Farmworkers had hoped progress was being made toward a solution after recent meetings, convened by the PC(USA), between CIW representatives and high-ranking officials of Yum!, which also owns Long John Silvers, Kentucky Fried Chicken, Pizza Hut and A&W Root Beer restaurants.
“They're missing the opportunity to be pioneers by using their standing as a giant fast-food chain to improve conditions for the workers,” said Benitez, who addressed the shareholders through an interpreter.
While the shareholders were meeting in Yum! headquarters, about 100 demonstrators rallied outside, calling for better pay and working conditions for the farmworkers. (See related story, Protesters rally at Yum! headquarters.)
The PC(USA)’s 214th General Assembly in 2002 voted to support the boycott, and urged Taco Bell to engage in good-faith dialogue with its tomato supplier and representatives of the workers’ coalition.

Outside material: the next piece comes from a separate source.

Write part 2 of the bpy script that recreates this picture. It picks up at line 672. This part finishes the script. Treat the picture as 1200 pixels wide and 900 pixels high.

The Rev. Clifton Kirkpatrick, the PC(USA)’s stated clerk, said the Yum! proposal is “clearly not enough,” because it does nothing to ensure an increase in the farmworkers’ “unjust and inadequate wages.”
“The Presbyterian Church (USA) urges Yum! Brands to take concrete steps ... to bring real change to the way Yum! does business, and to the egregious conditions under which farmworkers continue to labor,” Kirkpatrick said in a prepared statement.